• [What is required]: Find each line with the word "wide" and copy it.
+---+
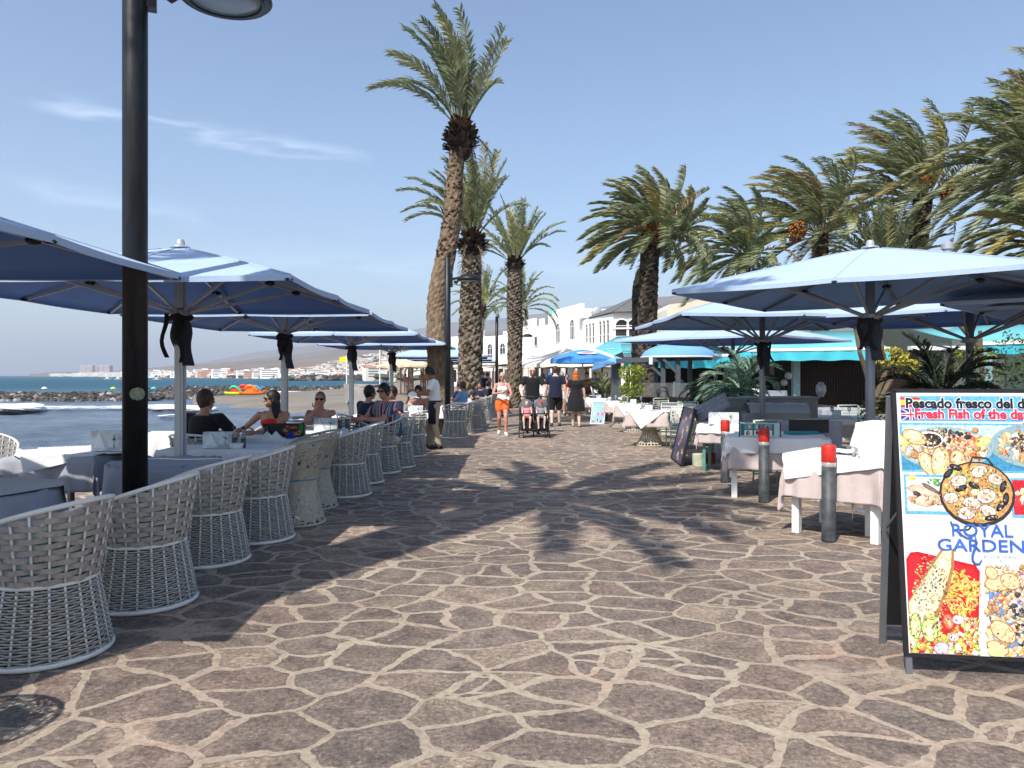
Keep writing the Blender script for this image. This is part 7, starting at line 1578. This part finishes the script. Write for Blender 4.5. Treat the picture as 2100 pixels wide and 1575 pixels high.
person('person in white carrying a bag behind the bearded man', (px(1113,26), 26, 0), 0, 1.62, SK_F, top='t_shirt', topmat=wht, legs='long_shorts', legmat=bge, shoes=white_paint, hair='short', hairmat=H_br, vox=.012)
# waiter
wt, it = person('waiter in a white polo, dark apron and beige trousers writing an order', (px(893,16.0), 16.0, 0), R(100), 1.76, SK_B, sw=.18, chest=(0,.05,-.01), feet=[(-.10,-.06,.09),(.12,.12,.09)], hands=[(-.13,.42,1.17),(.10,.36,1.15)], elbow=((-.7,-.7,-.6),(.7,-.7,-.6)), look=(0,-.50), palms=[(.3,-.2,1),(-.5,.3,-1)], curl=.7,
    top='polo_shirt', topkind='polo', topmat=wht, legs='trousers', legmat=bge, shoes=black_plastic, hair='short', hairmat=H_bk, vox=.007)
m = MB(); m.box((-.05,.50,1.215),(.13,.17,.015)); m.obj('order_pad', black_plastic, wt)
m = MB(); rows = [[(.19*math.cos(a), .155*math.sin(a)+.0, z) for a in np.linspace(.05,math.pi-.05,11)] for z in (.52,.7,.88,.98)]; m.grid(rows); solid(m.obj('apron', fabric('dark_apron',(.015,.017,.03)), wt, smooth=True),.012)
m = MB(); m.tube([(.178*math.cos(a), .142*math.sin(a), 1.0) for a in np.linspace(0,2*math.pi,24,endpoint=False)],.016,6,closed=True); m.obj('belt', black_plastic, wt)
# seated diners: pelvis at seat height
SEAT = dict(pelvis=(0,0,.56), feet=[(-.12,.42,.09),(.12,.44,.09)], knee=((0,.3,1),(0,.3,1)))
person('man with short dark hair in a black t-shirt seen from behind', (px(414,9.0), 9.0, 0), R(-12), 1.78, SK_T, bulk=1.12, sw=.195, chest=(0,.05,0), hands=[(-.18,.40,.80),(.20,.42,.80)], top='t_shirt', topmat=blk, legs='long_shorts', legmat=gry, shoes=black_plastic, hair='short', hairmat=H_br, look=(-.35,0), vox=.007, **SEAT)
p2_, _ = person('woman in a red tank top with dark ponytail and sunglasses looking left', (px(563,10.35), 10.35, 0), R(178), 1.74, SK_T, female=True, bulk=1.12, sw=.175, chest=(0,.06,0), hands=[(.12,.40,.80),(.46,.30,.78)], elbow=((-.3,-.5,-1),(.7,-.3,-.6)), top='tank_top', topkind='tank', topmat=redc, legs='shorts', legmat=blk, hair='curly', hairmat=H_bk, glasses=sun_b, look=(-1.05,.05), vox=.007, pelvis=(0,0,.56), feet=[(-.12,.35,.09),(.12,.35,.09)], knee=((0,.3,1),(0,.3,1)))
p3_, _ = person('woman in black sunglasses and a white top resting her chin on her hand', (px(662,11.6), 11.6, 0), R(182), 1.72, SK_R, female=True, sw=.175, bulk=1.08, chest=(0,.14,-.02), hands=[(.34,.38,.80),(.045,.265,1.06)], elbow=((-.9,-.2,-.9),(.9,.5,-1)), top='tank_top', topkind='tank', topmat=fabric('mint_white_cotton',(.60,.68,.62)), legs='shorts', legmat=gry, hair='tied', hairmat=hb('sandy',(.22,.14,.08)), glasses=sun_b, look=(0.05,-.05), vox=.007, handfwd=[(.6,.3,-.1),(-.1,-.2,1)], palms=[(0,0,-1),(.2,-1,0)], curl=.9, pelvis=(0,0,.56), feet=[(-.12,.35,.09),(.12,.35,.09)], knee=((0,.3,1),(0,.3,1)))
stripe = NT('striped_cotton'); o_ = stripe.obj(); wv = stripe.n('SeparateXYZ'); stripe.set(wv.inputs[0], o_); ph_ = stripe.math('FRACT', stripe.math('MULTIPLY', stripe.math('ADD', wv.outputs[0], stripe.math('MULTIPLY', wv.outputs[1], .55)), 6.5))
stripe.set_b(color=stripe.ramp(ph_, [(0, (.03,.04,.10)), (.18, (.45,.12,.12)), (.32, (.62,.55,.52)), (.42, (.03,.05,.12)), (.58, (.08,.30,.32)), (.70, (.30,.06,.10)), (.84, (.60,.42,.45)), (.93, (.03,.04,.10))], 'CONSTANT'), rough=.85); stripe = stripe.m
person('large man in a multicoloured striped shirt and sunglasses, sitting sideways', (px(800,12.15), 12.15, 0), R(128), 1.84, SK_R, bulk=1.3, belly=.07, sw=.20, chest=(0,.08,0), hands=[(-.10,.48,.82),(.18,.50,.80)], elbow=((-.8,-.3,-.8),(.8,-.3,-.9)), top='striped_shirt', topmat=stripe, legs='long_shorts', legmat=fabric('cream_shorts',(.55,.5,.45)), shoes=black_plastic, hair='short', hairmat=H_bk, glasses=sun_b, look=(.45,-.05), vox=.008, **SEAT)
person('man in a navy shirt with black hair turned away to the right', (px(745,13.3), 13.3, 0), R(-38), 1.80, SK_T, bulk=1.15, sw=.20, chest=(0,.12,-.02), hands=[(-.12,.40,.82),(.18,.42,.80)], top='shirt', topmat=nvy, legs='trousers', legmat=gry, shoes=black_plastic, hair='short', hairmat=H_bk, look=(-.3,0), vox=.008, **SEAT)
person('dark-haired person sitting behind the striped shirt', (px(806,14.3), 14.3, 0), R(150), 1.74, SK_T, sw=.18, top='t_shirt', topmat=nvy, legs='trousers', legmat=gry, shoes=black_plastic, hair='short', hairmat=H_bk, hands=[(-.12,.36,.82),(.18,.36,.80)], vox=.012, **SEAT)
person('guest in a white cap leaning over the table left of the waiter', (px(826,15.4), 15.4, 0), R(-115), 1.66, SK_F, female=True, sw=.165, chest=(0,.18,-.05), top='t_shirt', topmat=gry, legs='shorts', legmat=lblu, hair='tied', hairmat=H_br, cap=wht, look=(0,-.3), hands=[(-.12,.36,.82),(.18,.36,.80)], vox=.010, **SEAT)
person('shirtless tanned man seated behind the waiter\'s hands', (px(858,16.6), 16.6, 0), R(170), 1.72, SK_R, bulk=1.1, top=None, legs='long_shorts', legmat=nvy, hair='short', hairmat=H_bk, look=(.2,-.1), hands=[(-.12,.36,.82),(.18,.36,.80)], vox=.010, **SEAT)
person('toddler with fair hair beside the white-capped guest', (px(812,15.0), 15.0, 0), R(180), 1.0, SK_F, top='t_shirt', topmat=pnk, legs='shorts', legmat=lblu, hair='short', hairmat=H_bl, pelvis=(0,0,1.05), feet=[(-.1,.42,.6),(.1,.42,.6)], knee=((0,.3,1),(0,.3,1)), hands=[(-.12,.36,1.3),(.18,.36,1.3)], vox=.016)
person('diner in a light blue shirt beyond the lamp post', (px(950,22.5), 22.5, 0), R(70), 1.76, SK_T, bulk=1.1, top='t_shirt', topmat=lblu, legs='trousers', legmat=gry, shoes=black_plastic, hair='short', hairmat=H_br, hands=[(-.12,.36,.82),(.18,.36,.80)], vox=.012, **SEAT)
pa, _ = person('diner in dark clothes at the far tables, left of the woman in orange shorts', (px(985,25.4), 25.4, 0), R(160), 1.74, SK_T, top='t_shirt', topmat=nvy, legs='trousers', legmat=gry, shoes=black_plastic, hair='short', hairmat=H_bk, hands=[(-.12,.36,.82),(.18,.36,.80)], vox=.014, **SEAT)
for x, y, a, lb in [(px(935,22), 23.8, 60, 'diner in dark clothes left of the light blue shirt'), (px(1000,28.5), 28.5, -60, 'diner in dark clothes behind the woman in orange shorts'), (px(972,31), 31, 170, 'dark dressed diner at the last sea side table')]: dup(pa, (x, y, 0), R(a), lb)
# waiter in the restaurant, dark trousers
person('restaurant worker in a grey shirt bending in the shade behind the bar', (px(1410,25.5), 25.5, 0), R(60), 1.74, SK_B, chest=(0,.28,-.06), top='t_shirt', topmat=fabric('slate_cotton',(.10,.12,.15)), legs='trousers', legmat=blk, shoes=black_plastic, hair='short', hairmat=H_bk, look=(0,-.3), hands=[(-.12,.55,.95),(.18,.55,.95)], vox=.012)
# small walkers on the far terrace and beach
pb, _ = person('distant walker in pink on the terrace below the straw parasols', (px(832,63), 63, 0), 0, 1.7, SK_R, top='t_shirt', topmat=pnk, legs='shorts', legmat=wht, hair='short', hairmat=H_br, vox=.03, feet=[(-.1,.12,.1),(.1,-.12,.1)])
for x, y, z, lb in [(px(868,61), 61, 0, 'distant walker in pink just left of the waiter\'s face'), (px(1000,40), 40, 0, 'distant walker between the black posts'), (px(730,118), 118, SEA+.7, 'bather standing on the beach left of the seated diners'), (px(736,121), 121, SEA+.7, 'second bather close beside the first'), (px(414,150), 150, SEA+.2, 'bather at the water by the pedal boats'), (px(390,150), 150, SEA+.3, 'bather beside the rocks, left of the pedal boats')]: dup(pb, (x, y, z), R(40), lb)
pc, _ = person('distant walker with a dark top under the far umbrellas', (px(990,36), 36, 0), PI, 1.7, SK_F, top='t_shirt', topmat=nvy, legs='long_shorts', legmat=wht, hair='short', hairmat=H_br, vox=.02, feet=[(-.1,.12,.1),(.1,-.12,.1)])
for x, y, lb in [(px(965,50), 50, 'distant dark-topped walker left of the slim palm'), (px(1070,52), 52, 'distant dark-topped walker under the wide cream parasol'), (px(1125,40), 40, 'dark-topped walker behind the walkers\' heads'), (px(1220,36), 36, 'dark-topped walker by the potted palm'), (px(1243,34), 34, 'dark-topped walker right of the potted palm')]: dup(pc, (x, y, 0), R(170), lb)
# ---------------------------------------------------------------- double pushchair
sx0, sy0 = px(1095,18.9), 18.9
ps = thing('pushchair', 'black and grey double pushchair with two children in it', 'pushchair', (sx0, sy0, 0), PI)
pgr = fabric('grey_hood', (.11,.115,.125)); pbk = fabric('pushchair_black', (.015,.015,.017)); tyre = plain('tyre_rubber', (.02,.02,.02), .8)
m = MB()
for s in (-1,0,1):
    m.tube([(s*.36,-.42,1.0),(s*.36,-.15,.62),(s*.36,.25,.2)],.014,6); m.tube([(s*.36,-.38,.14),(s*.36,.0,.42),(s*.36,.1,.6)],.013,6)
m.tube([(-.36,-.42,1.0),(.36,-.42,1.0)],.017,8); m.tube([(-.36,.25,.2),(.36,.25,.2)],.012,6); m.tube([(-.36,.22,.60),(.36,.22,.60)],.015,8); m.obj('frame', black_plastic, ps, smooth=True)
for s in (-.38,-.27,.27,.38):
    m = MB(); M_ = Matrix.Rotation(R(90),3,'Y'); m.tube([(s, .27+.075*math.cos(a), .085+.075*math.sin(a)) for a in np.linspace(0,2*math.pi,20,endpoint=False)],.014,6,closed=True); w_ = m.obj('wheel', tyre, ps, smooth=True); m = MB(); m.lathe([(.0,-.008),(.055,-.008),(.055,.008),(0,.008)],n=14,cap=False)
    for i, v in enumerate(m.v): p = M_ @ Vector(v); m.v[i] = (p.x+s, p.y+.27, p.z+.085)
    m.obj('hub', metal_grey, w_)
for s in (-.37,.0,.37):
    m = MB(); m.tube([(s, -.38+.10*math.cos(a), .115+.10*math.sin(a)) for a in np.linspace(0,2*math.pi,20,endpoint=False)],.015,6,closed=True); m.obj('wheel', tyre, ps, smooth=True)
for s in (-1,1):
    m = MB(); m.grid([[(s*.18+x, -.28, .78) for x in (-.16,0,.16)],[(s*.18+x, -.16, .44) for x in (-.16,0,.16)],[(s*.18+x, .12, .42) for x in (-.16,0,.16)],[(s*.18+x, .24, .22) for x in (-.16,0,.16)]]); solid(m.obj('seat', pbk, ps, smooth=True),.03)
    m = MB(); rows = []
    for i in range(9):
        a = R(-10)+R(115)*i/8; rows.append([(s*.185+.185*math.cos(b), -.24+ .30*math.cos(a)*math.sin(b)*.9, .72+.21*math.sin(b)*math.sin(a)+.02) for b in np.linspace(0,math.pi,13)])
    m.grid(rows); solid(m.obj('hood', pgr, ps, smooth=True),.012)
m = MB(); m.grid([[(-.34,-.36,.34),(0,-.36,.34),(.34,-.36,.34)],[(-.33,-.1,.16),(0,-.1,.14),(.33,-.1,.16)],[(-.34,.18,.26),(0,.18,.26),(.34,.18,.26)]]); solid(m.obj('basket', pbk, ps, smooth=True),.01)
CS = dict(pelvis=(0,0,.56), feet=[(-.13,.42,.12),(.13,.44,.10)], knee=((-.2,.6,1),(.2,.6,1)), vox=.014)
def child(label, dx, skin, tm, lm, **k): c, _ = person(label, (sx0+dx, sy0-.02, .22), PI, .92, skin, top='t_shirt', topmat=tm, legs='shorts', legmat=lm, hands=[(-.16,.30,.66),(.16,.32,.66)], chest=(0,-.10,-.04), **k, **CS)
child('small child in pink with bare legs in the left seat of the pushchair', -.18, SK_P, pnk, fabric('red_patterned_shorts',(.45,.12,.12)), hair='crop', hairmat=H_bl)
child('small child with a red cap and grey shirt in the right seat of the pushchair', .18, SK_P, gry, fabric('grey_patterned_shorts',(.2,.2,.26)), hair=None, cap=redc)
# ================================================================ HAZE (real air round the whole scene)
hz = bpy.data.materials.new('haze_air'); hz.use_nodes = True; ht = hz.node_tree; ht.nodes.clear()
ho = ht.nodes.new('ShaderNodeOutputMaterial'); hv = ht.nodes.new('ShaderNodeVolumePrincipled'); ht.links.new(hv.outputs[0], ho.inputs[1])
hv.inputs['Color'].default_value = (.80, .88, 1, 1); hv.inputs['Density'].default_value = HAZE_D; hv.inputs['Anisotropy'].default_value = .15
hz.cycles.homogeneous_volume = True
m = MB(); m.box((2500, 14000, 400-2.5), (38000, 29000, 805)); tag(m.obj('haze', hz), kind='stuff')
+---+
• [Task output]:
Keep writing the Blender script for this image. This is part 7, starting at line 1578. This part finishes the script. Write for Blender 4.5. Treat the picture as 2100 pixels wide and 1575 pixels high.
for x, y, lb in [(px(965,50), 50, 'distant dark-topped walker left of the slim palm'), (px(1070,52), 52, 'distant dark-topped walker under the wide cream parasol'), (px(1125,40), 40, 'dark-topped walker behind the walkers\' heads'), (px(1220,36), 36, 'dark-topped walker by the potted palm'), (px(1243,34), 34, 'dark-topped walker right of the potted palm')]: dup(pc, (x, y, 0), R(170), lb)